Reading the reports of Alexander McQueen's death you would think we had lost an Oscar Wilde or a Jimi Hendrix. "He was a genius," says Katharine Hamnett. "What a terrible tragic waste." "His brilliant imagination knew no bounds," says Vogue editor Alexandra Shulman.
I'm always skeptical when the word “genius” is bandied about by the fashionista — more or less everything is “genius” in their world, as in, “Love that belt, darling. It’s genius.” I oversaw an Alexander McQueen fashion shoot for Vanity Fair's Cool Britannia issue in 1996 (styled by Isabella Blow) and the thing that really stood out was the cult of personality he had managed to create around himself. He wasn't a conventional Alpha male, but he was one of those people who used his shyness as a weapon — a form of passive aggression. When he finally appeared on set, at least two hours late, he was surrounded by flunkies and skulked around at the edges, radiating hostility. The impression he gave was that participating in a photo shoot for Vanity Fair — a privilege that would vastly inflate the amount of money he could extract from credulous advertising agencies — was a colossal chore, far beneath his dignity. He was a rock star. Everyone else was a groupie.
As a mere employee of the magazine I wasn't entitled to speak to him. Instead, all communication had to be relayed through some ghastly major domo — a sort of Osric figure. Nine times out of ten, I would pose a question — "Is it okay if we pin the dress at the back because, er, it doesn't quite fit?" — and get no reply.

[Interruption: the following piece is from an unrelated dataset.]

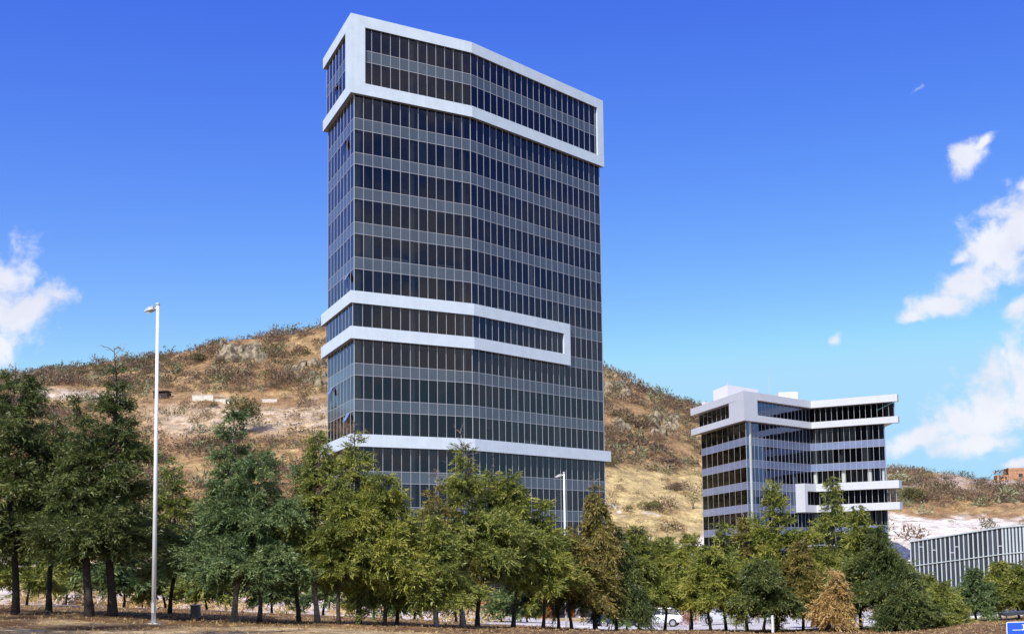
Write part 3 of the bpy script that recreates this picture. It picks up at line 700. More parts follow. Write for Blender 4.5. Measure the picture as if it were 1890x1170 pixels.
h = at(1868, 886, 425); gz = tz(h.x, 425)
rz_ = max(gz, h.z - 1)
ru = empty('brick_house', (h.x, 425, h.z), label='half-built brick house with broken roof on the right skyline', cat='house')
b = MB(); b.box(-1.2, 9, 0, 6, -3, 4.6); b.build('wall', M['brickw'], ru)
b = MB(); b.box(-5.3, -1.25, .6, 5, -3, 2.1); b.build('side_wall', M['brickw'], ru)
b = MB(); b.box(2.6, 4.0, -.05, .1, .8, 2.4); b.build('window', M['darkpanel'], ru)
for i in range(3): b = MB(); b.box(-4.5 + i * 1.1, -3.9 + i * 1.1, .5, .62, .9, 1.5); b.build('window', M['darkpanel'], ru)
for i in range(11):
    b = MB(); x_ = -6.2 + i * .48; b.box(-.16, .16, -2, 3.4, 0, .13, 0, Matrix.Translation((x_, 1.2, 3.1 + .09 * i + random.uniform(-.15, .2))) @ Matrix.Rotation(random.uniform(-.25, .25), 4, 'X') @ Matrix.Rotation(random.uniform(-.3, .3), 4, 'Z')); b.build('roof_plank', M['shed'] if i % 3 else M['brickw'], ru)
for zz_ in (2.3, 2.75): b = MB(); b.box(-5.6, -.9, .4, .7, zz_, zz_ + .14); b.build('beam', M['shed'], ru)

# ------------------------------------------------------------------ foliage generators
def leaves(C, Dr, size, wid, tint, up=.35):
    n_ = len(C); Dr = Dr / np.linalg.norm(Dr, axis=1, keepdims=True)
    rv = rng.normal(size=(n_, 3)); rv[:, 2] += up * 2
    S_ = np.cross(Dr, rv); S_ /= np.linalg.norm(S_, axis=1, keepdims=True) + 1e-9
    s = size[:, None]; w = wid[:, None]
    V = np.stack([C, C + Dr * s * .45 + S_ * w, C + Dr * s, C + Dr * s * .45 - S_ * w], 1).reshape(-1, 3)
    return V, np.arange(4 * n_).reshape(-1, 4), tint
def needles(C, Dr, size, wid, tint):
    n_ = len(C); Dr = Dr / np.linalg.norm(Dr, axis=1, keepdims=True); rv = rng.normal(size=(n_, 3)); rv[:, 2] += .5
    S_ = np.cross(Dr, rv); S_ /= np.linalg.norm(S_, axis=1, keepdims=True) + 1e-9; w = wid[:, None]
    return np.stack([C - S_ * w, C + S_ * w, C + Dr * size[:, None]], 1).reshape(-1, 3), np.arange(3 * n_).reshape(-1, 3), tint
def profile(t, kind):
    if kind == 'cone': return np.where(t < .58, .30 + .70 * (1 - t / .58) ** .95, .04 + .26 * ((1 - t) / .42) ** 1.15) * np.minimum(1, .6 + t * 3.2)
    if kind == 'round': return np.sqrt(np.clip(1 - t ** 1.5, .01, 1)) * (1 - .55 * t) * np.minimum(1, .6 + t * 2.2)
    if kind == 'spire': return np.where(t < .45, .35 + .65 * np.sqrt(np.clip(1 - (t / .5) ** 2, 0, 1)), (1 - t) * .62 + .03)
    return (1 - t)
TREECOUNT = [0]
def tree(label, xb, ytop, hw, D, lm='olive', bark='bark_dark', kind='cone', n=16000, base=.16, droop=.25, bare=0, lean=0, trunkr=None, leaf=.125, name='conifer_tree', group='conifers planted in the front row', xtop=None, h=None, cat='tree', gaps=.0, pos=None):
    TREECOUNT[0] += 1; r_ = np.random.default_rng(100 + TREECOUNT[0])
    if pos is None:
        X = at(xb, 1140, D).x; z = tz(X, D) - .05
    else: X, Yp, z = pos
    H = at(xb, ytop, D).z - z if h is None else h; Rr = hw * D / F * 1.13
    root = empty(name, (X, D if pos is None else Yp, z), label=label, cat=cat, group=group)
    # leader
    bend = (at(xtop, ytop, D).x - X) if xtop is not None else lean
    def axis(t):
        t = np.asarray(t); return np.stack([bend * t ** 1.6 + .12 * np.sin(t * 7 + TREECOUNT[0]), .15 * np.sin(t * 5 + 2 * TREECOUNT[0]) * t, t * H], -1)
    tr_ = trunkr or max(.07, H * .0135)
    ts = np.linspace(0, 1, 12); ax = axis(ts); ax[0] += (0, 0, -.3)
    tb = MB(); tb.tube([tuple(q) for q in ax], [tr_ * (1.5 if i == 0 else (1 - t_) ** .9 + .05) for i, t_ in enumerate(ts)], 8)
    tb.build('trunk', M[bark], root, smooth=True)
    nb = int(46 + H * 7); tt = base + (1 - .05 * bare - base) * r_.random(nb) ** 1.1; tt = np.sort(tt); tn = (tt - base) / (1 - .05 * bare - base)
    Lb = Rr * profile(tn, kind) * r_.uniform(.45, 1.3, nb) + .12
    az = np.cumsum(np.full(nb, 2.4)) + r_.normal(0, .5, nb)
    # a few gaps / lobes
    lob = 1 + .3 * np.sin(az * 2 + r_.uniform(0, 6)) * np.cos(tn * 9 + r_.uniform(0, 6)); Lb *= lob
    el = .12 + .42 * tn + r_.normal(0, .14, nb)
    hd = np.stack([np.cos(az), np.sin(az), np.zeros(nb)], 1)
    B0 = axis(tt)
    def bpos(i, s):   # i idx array, s
        return B0[i] + hd[i] * (Lb[i] * s * np.cos(el[i]))[:, None] + np.array([0, 0, 1.]) * (Lb[i] * (np.sin(el[i]) * s - droop * s * s * 1.3))[:, None]
    bb = MB()
    for i in range(nb):
        q = bpos(np.full(4, i), np.array([0, .33, .66, 1.])); rr = max(.012, tr_ * .32 * (1 - tn[i] * .7))
        bb.tube([tuple(p_) for p_ in q], [rr, rr * .7, rr * .4, .006], 3, cap=False)
    nbare = int(bare * 20)
    for i in range(nbare):
        t_ = 1 - .16 * r_.random() * (1 + bare); p_ = axis(t_); a_ = r_.uniform(0, 6.28); l_ = Rr * .35 * r_.uniform(.4, 1) * (1.15 - (t_ - .8) * 3 if t_ > .8 else 1)
        l_ = abs(l_); e_ = r_.uniform(-.1, .9); d_ = np.array([math.cos(a_) * math.cos(e_), math.sin(a_) * math.cos(e_), math.sin(e_)])
        bb.tube([tuple(p_), tuple(p_ + d_ * l_ * .55 + (0, 0, .04)), tuple(p_ + d_ * l_)], [.018, .012, .005], 3, cap=False)
        for _ in range(3):
            q_ = p_ + d_ * l_ * r_.uniform(.4, 1); d2 = d_ + r_.normal(0, .7, 3); bb.tube([tuple(q_), tuple(q_ + d2 * l_ * .3)], [.008, .004], 3, cap=False)
    bb.build('limbs', M['twig'] if bare or gaps else M[bark], root, kind='stuff')
    # twigs: share of leaves by branch length
    n = int(n * 2.7); wgt = Lb ** 1.6; wgt /= wgt.sum(); ntw = max(60, n // 22)
    bi = r_.choice(nb, ntw, p=wgt); s = np.clip(r_.beta(1.7, 1.15, ntw), .05, 1.0)
    if gaps: keep = r_.random(nb) > gaps; s = s[keep[bi]]; bi = bi[keep[bi]]; ntw = len(bi)
    side = np.cross(hd[bi], (0, 0, 1.)); sg = r_.choice([-1, 1], ntw)
    td = hd[bi] * r_.uniform(.3, 1.1, ntw)[:, None] + side * (sg * r_.uniform(.1, 1.1, ntw))[:, None]; td[:, 2] += r_.normal(.12, .38, ntw) - droop * 1.1 * s
    td /= np.linalg.norm(td, axis=1, keepdims=True)
    tl = (.20 * Lb[bi] + .30) * r_.uniform(.55, 1.35, ntw)
    T0 = bpos(bi, s)
    per = 22; k = np.repeat(np.arange(ntw), per); w = np.tile(np.linspace(0, 1, per), ntw) + r_.uniform(-.03, .03, ntw * per)
    C = T0[k] + td[k] * (tl[k] * w)[:, None] + r_.normal(0, .035, (len(k), 3)) * (1.6 - w[:, None]); C[:, 2] -= droop * .35 * tl[k] * w ** 2
    Dr = td[k] + r_.normal(0, .5, (len(k), 3)); Dr[:, 2] += .1 - droop * .8
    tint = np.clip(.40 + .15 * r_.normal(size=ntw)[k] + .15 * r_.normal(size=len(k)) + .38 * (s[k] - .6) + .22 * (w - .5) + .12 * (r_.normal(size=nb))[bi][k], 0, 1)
    sz = leaf * r_.uniform(.6, 1.4, len(k)) * (D / 45) ** .35
    V, Fq, tn_ = needles(C, Dr, sz, sz * .15, tint)
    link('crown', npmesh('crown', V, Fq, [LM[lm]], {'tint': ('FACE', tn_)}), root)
    return root
def clumps(name, items, lm, per, label=None, parent=None, leafk=.14, up=.2, hemi=True, fill=.75, **kw):
    """one mesh of many bushes: items = (x, y, z, radius, height)"""
    A = np.array(items); n_ = len(A); k = np.repeat(np.arange(n_), per); d = rng.normal(size=(n_ * per, 3)); d /= np.linalg.norm(d, axis=1, keepdims=True)
    d[:, 2] = np.abs(d[:, 2]); rad = rng.random(n_ * per) ** (1 - fill)
    lump = 1 + .28 * np.sin(d[:, 0] * 5 + k) * np.cos(d[:, 1] * 4 + k * 2)
    C = A[k, :3] + d * (A[k, 3] * rad * lump)[:, None] * np.array([1, 1, 0]) + np.array([0, 0, 1]) * (d[:, 2] * rad * lump * A[k, 4])[:, None]
    sz = leafk * A[k, 3] * rng.uniform(.5, 1.6, len(k)); Dr = d + rng.normal(0, .7, d.shape)
    tint = np.clip(.45 + .2 * rng.normal(size=n_)[k] + .14 * rng.normal(size=len(k)), 0, 1)
    V, Fq, t_ = needles(C, Dr, sz, sz * .22, tint)
    return link(name, npmesh(name, V, Fq, [LM[lm]], {'tint': ('FACE', t_)}), parent, **kw)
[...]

At the time I resented this, but after I became a bit more worldly — several fashion shoots later — I realised that McQueen’s behaviour was inextricably bound up with his reputation. Had he been a little less prima donna-ish, he never would have become acclaimed as the Greatest Living Designer in British fashion.
It took a while, but I finally realised that there's no such thing as talent in fashion — at least, not in the sense in which it's normally understood. Unlike literature or music, it simply isn't clear which designer has talent and which hasn't. One person puts together a collection in which the models appear in dustbin liners, another in which they're sporting sackcloth, and who's to say which collection embodies the "Zeitgeist"? To the outsider, both collections look equally idiotic. Before I became involved in this world, I assumed that the reason I couldn't tell which designers were good and which mediocre was because I lacked experience — I didn't have any "taste". But after working in fashion for several years, I realised that "taste" is just a euphemism for the collective wisdom of the fashion elite. And their standards change from week to week — sometimes day to day. Clearly, there were no hard and fast rules, no "canon" which the arbiters of fashion could refer to. So what dictated who was "in" and who was "out"? What prompted the grandees of the fashion world — Anna Wintour, Suzy Menkes, Grace Coddington — to declare one designer a "genius" and another “so ten minutes ago, darling”?
It's not just one thing, obviously. Up to a point, you can tell which designers possess some creative flair — and McQueen clearly had that in spades. Originality counts for something, too, provided it's within the acceptable parameters. Technical skill — "craft" — is also something the Lord High Executioners of the Catwalk like to cite from time to time, pretending they know something about the stitching techniques used in Indonesian sweatshops.
But, overwhelmingly, it's about the charisma of the designer in question. How much force of personality does he or she possess? Typically, a top designer secures an audience with the high arbiters of international style before he unveils his collection and that is his chance to impose himself, to convince the panel of judges that he’s in possession of some supernatural connection to the sturm and drang of contemporary culture. How does he do this? Sometimes by being emphatic and stern-faced, like Karl Lagerfeld: "Achtung! Achtung! Pink is the new black." But it’s often more effective to be quietly confident, shy yet sure. You pronounce with total conviction that, for instance, skulls on scarves are going to be Next Big Thing, and the skull-faced Sybils nod along with great sagacity. The lower the volume, the more convincing the case. Not much to do with talent; mainly to do with personal charisma.
So that's my verdict on Alexander McQueen. Not a "genius", unless by that you mean a gift for self-presentation. But someone who managed to survive at the top of a very competitive game for over 10 years through sheer force of personality.